The Biden administration is working overtime in an attempt to midwife a comprehensive peace settlement between the Israelis and the Palestinians, which again is neither our business nor in our interests.
The outline is as follows: A Palestinian state is created. Saudi Arabia and some other Arab despots assume some responsibility for its good governance. In exchange, the United States provides security guarantees to the House of Saud. Undoubtedly, American taxpayers will be asked to foot a large bill of some sort to grease the skids.
The path to a better life for the Palestinians lies with a peaceful region and significant interaction with the high-performing Israeli economy. But there is zero evidence, or even reason to hope, that a Palestinian state would work toward that outcome. Particularly after Israel has denuded Gaza in attempting to eradicate Hamas. Israel is embittering a generation of Palestinians, a strategic consequence it is up to Israel, not the United States, to weigh.
If the geopolitical conflict of our time is between democratic capitalism and authoritarianism, why in the world would the United States provide a formal security guarantee to Saudi Arabia, one of the most repressive regimes on the planet? We have a strategic interest in the geopolitical conflict between democratic capitalism and authoritarianism. We don’t have a strategic interest in which Middle East despots are gaining or losing influence.

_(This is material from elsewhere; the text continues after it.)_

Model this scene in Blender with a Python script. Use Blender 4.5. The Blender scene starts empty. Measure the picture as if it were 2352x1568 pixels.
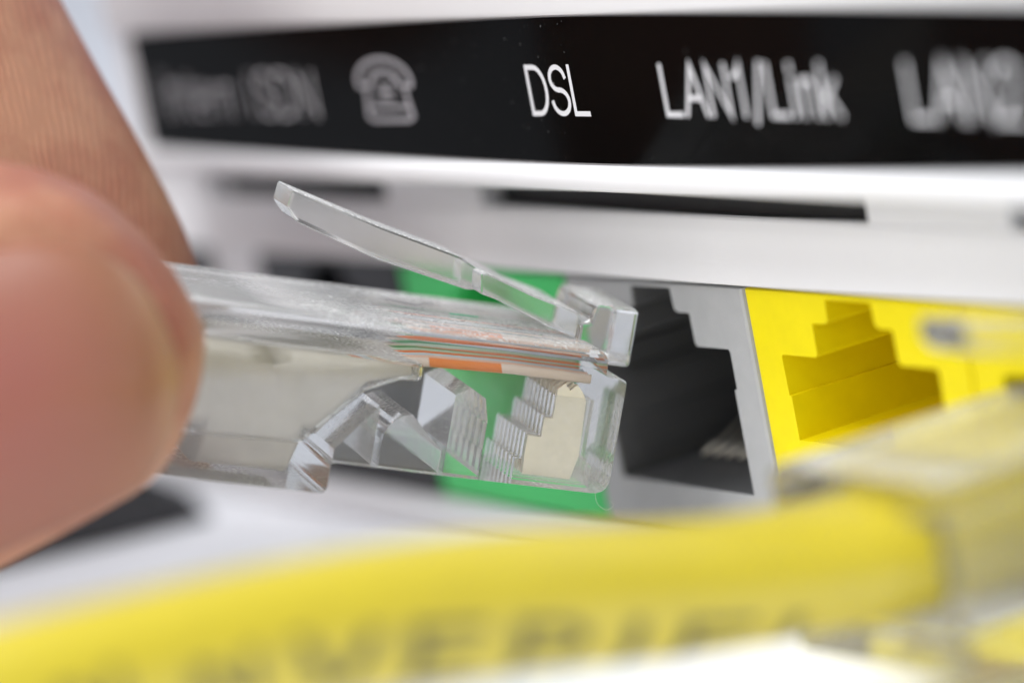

The Middle East is seething with religious and ethnic conflicts. The track record of the United States attempting to manage or navigate through them is abysmal. To the extent what happens there has ramifications beyond the region, the consequences fall far more significantly on Western Europe and even Asia than the United States.
As I’ve written before, the Middle East is a geopolitical snake pit. It is not in the strategic interest of the United States to attempt or assume responsibility for managing the snakes. Yet, once again, we are working our way, step by step, into the center of the snake pit.